What you are asked to do: Repeat the material in full. Keep every line exactly as it is.

-- START OF Available data --

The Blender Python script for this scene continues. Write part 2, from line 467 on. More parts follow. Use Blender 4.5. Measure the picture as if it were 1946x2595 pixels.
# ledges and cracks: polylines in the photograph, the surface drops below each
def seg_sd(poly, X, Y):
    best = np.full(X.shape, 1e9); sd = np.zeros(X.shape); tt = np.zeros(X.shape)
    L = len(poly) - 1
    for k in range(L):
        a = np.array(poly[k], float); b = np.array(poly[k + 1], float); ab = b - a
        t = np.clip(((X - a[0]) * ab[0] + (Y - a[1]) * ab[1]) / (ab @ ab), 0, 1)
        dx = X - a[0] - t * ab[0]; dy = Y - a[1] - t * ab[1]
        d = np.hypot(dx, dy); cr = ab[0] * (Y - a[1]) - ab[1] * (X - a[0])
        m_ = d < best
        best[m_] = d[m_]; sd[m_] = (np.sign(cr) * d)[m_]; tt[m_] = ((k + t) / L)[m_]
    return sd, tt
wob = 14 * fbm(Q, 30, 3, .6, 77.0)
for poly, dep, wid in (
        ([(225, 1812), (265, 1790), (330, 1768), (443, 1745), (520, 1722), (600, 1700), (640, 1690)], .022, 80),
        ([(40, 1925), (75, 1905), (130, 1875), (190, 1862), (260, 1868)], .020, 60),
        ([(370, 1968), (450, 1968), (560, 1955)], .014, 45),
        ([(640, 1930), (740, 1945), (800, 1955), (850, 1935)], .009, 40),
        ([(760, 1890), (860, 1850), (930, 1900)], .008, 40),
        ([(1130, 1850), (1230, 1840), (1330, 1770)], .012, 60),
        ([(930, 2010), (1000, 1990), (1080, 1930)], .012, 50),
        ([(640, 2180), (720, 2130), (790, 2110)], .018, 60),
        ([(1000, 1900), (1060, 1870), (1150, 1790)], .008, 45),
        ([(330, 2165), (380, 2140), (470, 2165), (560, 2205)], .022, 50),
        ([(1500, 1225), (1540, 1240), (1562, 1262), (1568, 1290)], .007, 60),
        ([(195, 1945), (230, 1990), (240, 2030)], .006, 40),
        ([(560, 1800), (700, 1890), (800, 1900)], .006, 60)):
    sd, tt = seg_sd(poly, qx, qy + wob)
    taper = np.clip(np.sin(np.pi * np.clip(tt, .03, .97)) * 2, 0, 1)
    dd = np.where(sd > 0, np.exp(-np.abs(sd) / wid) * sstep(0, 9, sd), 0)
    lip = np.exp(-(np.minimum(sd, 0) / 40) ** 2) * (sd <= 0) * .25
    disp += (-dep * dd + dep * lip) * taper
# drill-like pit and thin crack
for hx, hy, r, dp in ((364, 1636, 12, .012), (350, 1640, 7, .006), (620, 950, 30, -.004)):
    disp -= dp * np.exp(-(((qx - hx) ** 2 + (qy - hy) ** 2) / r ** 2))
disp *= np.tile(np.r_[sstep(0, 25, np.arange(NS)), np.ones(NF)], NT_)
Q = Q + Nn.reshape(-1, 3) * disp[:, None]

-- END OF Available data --

Complete response:
The Blender Python script for this scene continues. Write part 2, from line 467 on. More parts follow. Use Blender 4.5. Measure the picture as if it were 1946x2595 pixels.
# ledges and cracks: polylines in the photograph, the surface drops below each
def seg_sd(poly, X, Y):
    best = np.full(X.shape, 1e9); sd = np.zeros(X.shape); tt = np.zeros(X.shape)
    L = len(poly) - 1
    for k in range(L):
        a = np.array(poly[k], float); b = np.array(poly[k + 1], float); ab = b - a
        t = np.clip(((X - a[0]) * ab[0] + (Y - a[1]) * ab[1]) / (ab @ ab), 0, 1)
        dx = X - a[0] - t * ab[0]; dy = Y - a[1] - t * ab[1]
        d = np.hypot(dx, dy); cr = ab[0] * (Y - a[1]) - ab[1] * (X - a[0])
        m_ = d < best
        best[m_] = d[m_]; sd[m_] = (np.sign(cr) * d)[m_]; tt[m_] = ((k + t) / L)[m_]
    return sd, tt
wob = 14 * fbm(Q, 30, 3, .6, 77.0)
for poly, dep, wid in (
        ([(225, 1812), (265, 1790), (330, 1768), (443, 1745), (520, 1722), (600, 1700), (640, 1690)], .022, 80),
        ([(40, 1925), (75, 1905), (130, 1875), (190, 1862), (260, 1868)], .020, 60),
        ([(370, 1968), (450, 1968), (560, 1955)], .014, 45),
        ([(640, 1930), (740, 1945), (800, 1955), (850, 1935)], .009, 40),
        ([(760, 1890), (860, 1850), (930, 1900)], .008, 40),
        ([(1130, 1850), (1230, 1840), (1330, 1770)], .012, 60),
        ([(930, 2010), (1000, 1990), (1080, 1930)], .012, 50),
        ([(640, 2180), (720, 2130), (790, 2110)], .018, 60),
        ([(1000, 1900), (1060, 1870), (1150, 1790)], .008, 45),
        ([(330, 2165), (380, 2140), (470, 2165), (560, 2205)], .022, 50),
        ([(1500, 1225), (1540, 1240), (1562, 1262), (1568, 1290)], .007, 60),
        ([(195, 1945), (230, 1990), (240, 2030)], .006, 40),
        ([(560, 1800), (700, 1890), (800, 1900)], .006, 60)):
    sd, tt = seg_sd(poly, qx, qy + wob)
    taper = np.clip(np.sin(np.pi * np.clip(tt, .03, .97)) * 2, 0, 1)
    dd = np.where(sd > 0, np.exp(-np.abs(sd) / wid) * sstep(0, 9, sd), 0)
    lip = np.exp(-(np.minimum(sd, 0) / 40) ** 2) * (sd <= 0) * .25
    disp += (-dep * dd + dep * lip) * taper
# drill-like pit and thin crack
for hx, hy, r, dp in ((364, 1636, 12, .012), (350, 1640, 7, .006), (620, 950, 30, -.004)):
    disp -= dp * np.exp(-(((qx - hx) ** 2 + (qy - hy) ** 2) / r ** 2))
disp *= np.tile(np.r_[sstep(0, 25, np.arange(NS)), np.ones(NF)], NT_)
Q = Q + Nn.reshape(-1, 3) * disp[:, None]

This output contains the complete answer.